Papers

Concept of Happiness and Happiness in Georgia: Perceptions and Correlates of Reported Overall Happiness

Concept of Happiness and Happiness in Georgia: Perceptions and Correlates of Reported Overall Happiness

Lia Tsuladze, Marine Chitashvili, Nani Bendeliani, Luiza Arutinovi

July 2013

Download

 

Abstract

The research focuses on exploring the perception of the concept of Happiness of Georgians and the determining factors of reported overall happiness. Quantitative and Qualitative research approaches have been used to study these issues.
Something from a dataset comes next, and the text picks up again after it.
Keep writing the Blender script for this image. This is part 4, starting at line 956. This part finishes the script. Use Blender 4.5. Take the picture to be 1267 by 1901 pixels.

The qualitative data covers an overview of the self-reported happiness of Georgians based on international and local surveys, also defining the main predictors of overall happiness using CSS survey data (2012) by using the step-wise regression model to identify what Georgian people mean by overall happiness and what the determinants of the reported happiness in Georgia are. Qualitative research was focused on interviews and focus groups to explore the discursive, general understanding of happiness. To summarize the research results, the determining factors of reported overall happiness in Georgia were identified as follows: Assessment of Current Family Income and Expectation of Positive Changes in Family Economic Status in Coming Years are the most important predictors of self-reported happiness according to the 2012 data. Consumption Spending, Age and Marital Status also determine the self-reported overall happiness in Georgia. The qualitative research on the perception of overall happiness has revealed that the majority of respondents reflect on happiness in relation to health, family well-being, close relationships/friends, love and income. Young participants tend to emphasize self-oriented activities, freedom, personal independence, self-development, success in career, and enjoying the life; whereas adults underlined the importance of family relationships, health, and income. The literature has depicted that reported happiness is highly correlated with life satisfaction; however, our qualitative study has demonstrated that respondents associate life satisfaction with financial welfare, whereas happiness implies nonmaterial issues.